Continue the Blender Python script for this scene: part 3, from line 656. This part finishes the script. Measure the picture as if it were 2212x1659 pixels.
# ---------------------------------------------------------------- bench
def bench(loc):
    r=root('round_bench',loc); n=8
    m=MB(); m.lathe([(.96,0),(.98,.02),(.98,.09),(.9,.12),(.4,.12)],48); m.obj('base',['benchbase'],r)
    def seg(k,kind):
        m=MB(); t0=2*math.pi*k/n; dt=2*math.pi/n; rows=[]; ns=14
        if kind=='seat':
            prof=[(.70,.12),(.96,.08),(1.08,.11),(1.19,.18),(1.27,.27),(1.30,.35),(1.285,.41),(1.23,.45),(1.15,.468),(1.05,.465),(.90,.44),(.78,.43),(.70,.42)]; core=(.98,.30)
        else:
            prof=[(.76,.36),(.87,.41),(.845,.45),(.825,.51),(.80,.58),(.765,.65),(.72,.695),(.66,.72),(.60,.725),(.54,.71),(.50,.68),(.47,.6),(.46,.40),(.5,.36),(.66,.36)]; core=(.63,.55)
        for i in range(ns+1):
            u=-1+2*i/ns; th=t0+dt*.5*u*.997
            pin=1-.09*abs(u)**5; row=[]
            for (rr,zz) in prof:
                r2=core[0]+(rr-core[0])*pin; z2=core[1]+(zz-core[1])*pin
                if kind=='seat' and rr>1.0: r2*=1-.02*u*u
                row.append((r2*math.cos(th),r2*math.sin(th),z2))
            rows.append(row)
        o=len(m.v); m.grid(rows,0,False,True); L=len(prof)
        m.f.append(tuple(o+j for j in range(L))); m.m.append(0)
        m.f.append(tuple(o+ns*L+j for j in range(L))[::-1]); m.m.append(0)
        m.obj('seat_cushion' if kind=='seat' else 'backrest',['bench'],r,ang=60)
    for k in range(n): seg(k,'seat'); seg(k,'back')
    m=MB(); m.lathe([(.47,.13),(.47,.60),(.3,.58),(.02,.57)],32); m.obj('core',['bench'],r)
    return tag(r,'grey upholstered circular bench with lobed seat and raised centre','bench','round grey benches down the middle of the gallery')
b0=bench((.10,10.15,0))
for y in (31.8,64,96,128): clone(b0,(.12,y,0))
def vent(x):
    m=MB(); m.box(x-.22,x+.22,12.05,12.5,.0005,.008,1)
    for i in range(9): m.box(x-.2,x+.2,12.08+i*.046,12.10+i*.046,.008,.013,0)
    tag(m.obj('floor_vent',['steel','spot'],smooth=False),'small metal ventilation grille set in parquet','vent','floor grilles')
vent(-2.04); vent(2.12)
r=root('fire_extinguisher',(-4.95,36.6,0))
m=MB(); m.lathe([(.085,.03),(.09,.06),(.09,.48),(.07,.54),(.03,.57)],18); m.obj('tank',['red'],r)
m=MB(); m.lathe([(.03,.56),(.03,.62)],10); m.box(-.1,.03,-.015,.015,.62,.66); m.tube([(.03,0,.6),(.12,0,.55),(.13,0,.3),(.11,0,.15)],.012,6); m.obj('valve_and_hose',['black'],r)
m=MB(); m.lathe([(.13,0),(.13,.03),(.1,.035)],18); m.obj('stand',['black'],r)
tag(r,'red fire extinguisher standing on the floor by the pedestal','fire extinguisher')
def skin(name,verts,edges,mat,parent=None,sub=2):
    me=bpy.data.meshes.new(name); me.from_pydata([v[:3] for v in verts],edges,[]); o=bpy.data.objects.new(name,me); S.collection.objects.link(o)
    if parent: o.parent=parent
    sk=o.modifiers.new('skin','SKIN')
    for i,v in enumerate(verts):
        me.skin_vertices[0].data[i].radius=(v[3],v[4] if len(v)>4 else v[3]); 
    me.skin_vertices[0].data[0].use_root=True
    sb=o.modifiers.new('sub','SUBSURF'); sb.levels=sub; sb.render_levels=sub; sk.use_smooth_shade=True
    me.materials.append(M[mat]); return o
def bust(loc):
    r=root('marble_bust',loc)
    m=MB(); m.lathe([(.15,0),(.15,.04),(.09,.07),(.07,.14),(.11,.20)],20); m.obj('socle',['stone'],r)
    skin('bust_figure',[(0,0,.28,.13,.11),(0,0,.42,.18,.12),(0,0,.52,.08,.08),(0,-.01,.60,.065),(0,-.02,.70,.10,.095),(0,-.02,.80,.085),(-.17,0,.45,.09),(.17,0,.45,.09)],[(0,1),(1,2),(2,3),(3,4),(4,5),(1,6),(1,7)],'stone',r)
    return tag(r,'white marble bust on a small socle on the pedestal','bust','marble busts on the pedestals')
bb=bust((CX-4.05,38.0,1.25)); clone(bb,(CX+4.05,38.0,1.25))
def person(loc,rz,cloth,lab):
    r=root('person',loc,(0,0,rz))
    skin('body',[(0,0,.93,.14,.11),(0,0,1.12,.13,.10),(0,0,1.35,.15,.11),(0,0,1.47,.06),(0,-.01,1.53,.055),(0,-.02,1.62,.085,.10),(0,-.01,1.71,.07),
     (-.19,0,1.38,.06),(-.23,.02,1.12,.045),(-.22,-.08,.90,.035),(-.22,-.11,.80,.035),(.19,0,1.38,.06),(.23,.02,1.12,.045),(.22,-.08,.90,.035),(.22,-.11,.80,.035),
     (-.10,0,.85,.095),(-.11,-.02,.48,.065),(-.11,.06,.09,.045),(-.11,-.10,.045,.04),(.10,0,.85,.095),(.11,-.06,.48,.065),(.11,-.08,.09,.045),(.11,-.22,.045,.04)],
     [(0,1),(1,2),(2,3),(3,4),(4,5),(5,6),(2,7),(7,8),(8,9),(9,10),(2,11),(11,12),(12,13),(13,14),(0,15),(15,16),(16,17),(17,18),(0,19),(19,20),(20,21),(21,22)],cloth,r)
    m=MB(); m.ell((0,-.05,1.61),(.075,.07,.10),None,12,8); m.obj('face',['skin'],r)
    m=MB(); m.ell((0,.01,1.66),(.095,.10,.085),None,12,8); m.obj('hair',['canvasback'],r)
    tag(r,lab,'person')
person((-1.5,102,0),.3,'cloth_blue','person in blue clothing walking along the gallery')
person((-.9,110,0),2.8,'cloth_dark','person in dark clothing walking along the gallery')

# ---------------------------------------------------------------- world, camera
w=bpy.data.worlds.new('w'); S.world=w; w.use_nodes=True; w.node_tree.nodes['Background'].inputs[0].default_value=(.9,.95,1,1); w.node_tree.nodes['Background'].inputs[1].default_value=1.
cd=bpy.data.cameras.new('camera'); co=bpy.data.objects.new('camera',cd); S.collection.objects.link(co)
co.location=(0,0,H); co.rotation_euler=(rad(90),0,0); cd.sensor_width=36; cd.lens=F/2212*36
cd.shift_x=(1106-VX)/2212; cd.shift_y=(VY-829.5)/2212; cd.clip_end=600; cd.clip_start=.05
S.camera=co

********

EXERCISE » Repeat the data above, word for word.

EXERCISE RESULT »
Continue the Blender Python script for this scene: part 3, from line 656. This part finishes the script. Measure the picture as if it were 2212x1659 pixels.
# ---------------------------------------------------------------- bench
def bench(loc):
    r=root('round_bench',loc); n=8
    m=MB(); m.lathe([(.96,0),(.98,.02),(.98,.09),(.9,.12),(.4,.12)],48); m.obj('base',['benchbase'],r)
    def seg(k,kind):
        m=MB(); t0=2*math.pi*k/n; dt=2*math.pi/n; rows=[]; ns=14
        if kind=='seat':
            prof=[(.70,.12),(.96,.08),(1.08,.11),(1.19,.18),(1.27,.27),(1.30,.35),(1.285,.41),(1.23,.45),(1.15,.468),(1.05,.465),(.90,.44),(.78,.43),(.70,.42)]; core=(.98,.30)
        else:
            prof=[(.76,.36),(.87,.41),(.845,.45),(.825,.51),(.80,.58),(.765,.65),(.72,.695),(.66,.72),(.60,.725),(.54,.71),(.50,.68),(.47,.6),(.46,.40),(.5,.36),(.66,.36)]; core=(.63,.55)
        for i in range(ns+1):
            u=-1+2*i/ns; th=t0+dt*.5*u*.997
            pin=1-.09*abs(u)**5; row=[]
            for (rr,zz) in prof:
                r2=core[0]+(rr-core[0])*pin; z2=core[1]+(zz-core[1])*pin
                if kind=='seat' and rr>1.0: r2*=1-.02*u*u
                row.append((r2*math.cos(th),r2*math.sin(th),z2))
            rows.append(row)
        o=len(m.v); m.grid(rows,0,False,True); L=len(prof)
        m.f.append(tuple(o+j for j in range(L))); m.m.append(0)
        m.f.append(tuple(o+ns*L+j for j in range(L))[::-1]); m.m.append(0)
        m.obj('seat_cushion' if kind=='seat' else 'backrest',['bench'],r,ang=60)
    for k in range(n): seg(k,'seat'); seg(k,'back')
    m=MB(); m.lathe([(.47,.13),(.47,.60),(.3,.58),(.02,.57)],32); m.obj('core',['bench'],r)
    return tag(r,'grey upholstered circular bench with lobed seat and raised centre','bench','round grey benches down the middle of the gallery')
b0=bench((.10,10.15,0))
for y in (31.8,64,96,128): clone(b0,(.12,y,0))
def vent(x):
    m=MB(); m.box(x-.22,x+.22,12.05,12.5,.0005,.008,1)
    for i in range(9): m.box(x-.2,x+.2,12.08+i*.046,12.10+i*.046,.008,.013,0)
    tag(m.obj('floor_vent',['steel','spot'],smooth=False),'small metal ventilation grille set in parquet','vent','floor grilles')
vent(-2.04); vent(2.12)
r=root('fire_extinguisher',(-4.95,36.6,0))
m=MB(); m.lathe([(.085,.03),(.09,.06),(.09,.48),(.07,.54),(.03,.57)],18); m.obj('tank',['red'],r)
m=MB(); m.lathe([(.03,.56),(.03,.62)],10); m.box(-.1,.03,-.015,.015,.62,.66); m.tube([(.03,0,.6),(.12,0,.55),(.13,0,.3),(.11,0,.15)],.012,6); m.obj('valve_and_hose',['black'],r)
m=MB(); m.lathe([(.13,0),(.13,.03),(.1,.035)],18); m.obj('stand',['black'],r)
tag(r,'red fire extinguisher standing on the floor by the pedestal','fire extinguisher')
def skin(name,verts,edges,mat,parent=None,sub=2):
    me=bpy.data.meshes.new(name); me.from_pydata([v[:3] for v in verts],edges,[]); o=bpy.data.objects.new(name,me); S.collection.objects.link(o)
    if parent: o.parent=parent
    sk=o.modifiers.new('skin','SKIN')
    for i,v in enumerate(verts):
        me.skin_vertices[0].data[i].radius=(v[3],v[4] if len(v)>4 else v[3]); 
    me.skin_vertices[0].data[0].use_root=True
    sb=o.modifiers.new('sub','SUBSURF'); sb.levels=sub; sb.render_levels=sub; sk.use_smooth_shade=True
    me.materials.append(M[mat]); return o
def bust(loc):
    r=root('marble_bust',loc)
    m=MB(); m.lathe([(.15,0),(.15,.04),(.09,.07),(.07,.14),(.11,.20)],20); m.obj('socle',['stone'],r)
    skin('bust_figure',[(0,0,.28,.13,.11),(0,0,.42,.18,.12),(0,0,.52,.08,.08),(0,-.01,.60,.065),(0,-.02,.70,.10,.095),(0,-.02,.80,.085),(-.17,0,.45,.09),(.17,0,.45,.09)],[(0,1),(1,2),(2,3),(3,4),(4,5),(1,6),(1,7)],'stone',r)
    return tag(r,'white marble bust on a small socle on the pedestal','bust','marble busts on the pedestals')
bb=bust((CX-4.05,38.0,1.25)); clone(bb,(CX+4.05,38.0,1.25))
def person(loc,rz,cloth,lab):
    r=root('person',loc,(0,0,rz))
    skin('body',[(0,0,.93,.14,.11),(0,0,1.12,.13,.10),(0,0,1.35,.15,.11),(0,0,1.47,.06),(0,-.01,1.53,.055),(0,-.02,1.62,.085,.10),(0,-.01,1.71,.07),
     (-.19,0,1.38,.06),(-.23,.02,1.12,.045),(-.22,-.08,.90,.035),(-.22,-.11,.80,.035),(.19,0,1.38,.06),(.23,.02,1.12,.045),(.22,-.08,.90,.035),(.22,-.11,.80,.035),
     (-.10,0,.85,.095),(-.11,-.02,.48,.065),(-.11,.06,.09,.045),(-.11,-.10,.045,.04),(.10,0,.85,.095),(.11,-.06,.48,.065),(.11,-.08,.09,.045),(.11,-.22,.045,.04)],
     [(0,1),(1,2),(2,3),(3,4),(4,5),(5,6),(2,7),(7,8),(8,9),(9,10),(2,11),(11,12),(12,13),(13,14),(0,15),(15,16),(16,17),(17,18),(0,19),(19,20),(20,21),(21,22)],cloth,r)
    m=MB(); m.ell((0,-.05,1.61),(.075,.07,.10),None,12,8); m.obj('face',['skin'],r)
    m=MB(); m.ell((0,.01,1.66),(.095,.10,.085),None,12,8); m.obj('hair',['canvasback'],r)
    tag(r,lab,'person')
person((-1.5,102,0),.3,'cloth_blue','person in blue clothing walking along the gallery')
person((-.9,110,0),2.8,'cloth_dark','person in dark clothing walking along the gallery')

# ---------------------------------------------------------------- world, camera
w=bpy.data.worlds.new('w'); S.world=w; w.use_nodes=True; w.node_tree.nodes['Background'].inputs[0].default_value=(.9,.95,1,1); w.node_tree.nodes['Background'].inputs[1].default_value=1.
cd=bpy.data.cameras.new('camera'); co=bpy.data.objects.new('camera',cd); S.collection.objects.link(co)
co.location=(0,0,H); co.rotation_euler=(rad(90),0,0); cd.sensor_width=36; cd.lens=F/2212*36
cd.shift_x=(1106-VX)/2212; cd.shift_y=(VY-829.5)/2212; cd.clip_end=600; cd.clip_start=.05
S.camera=co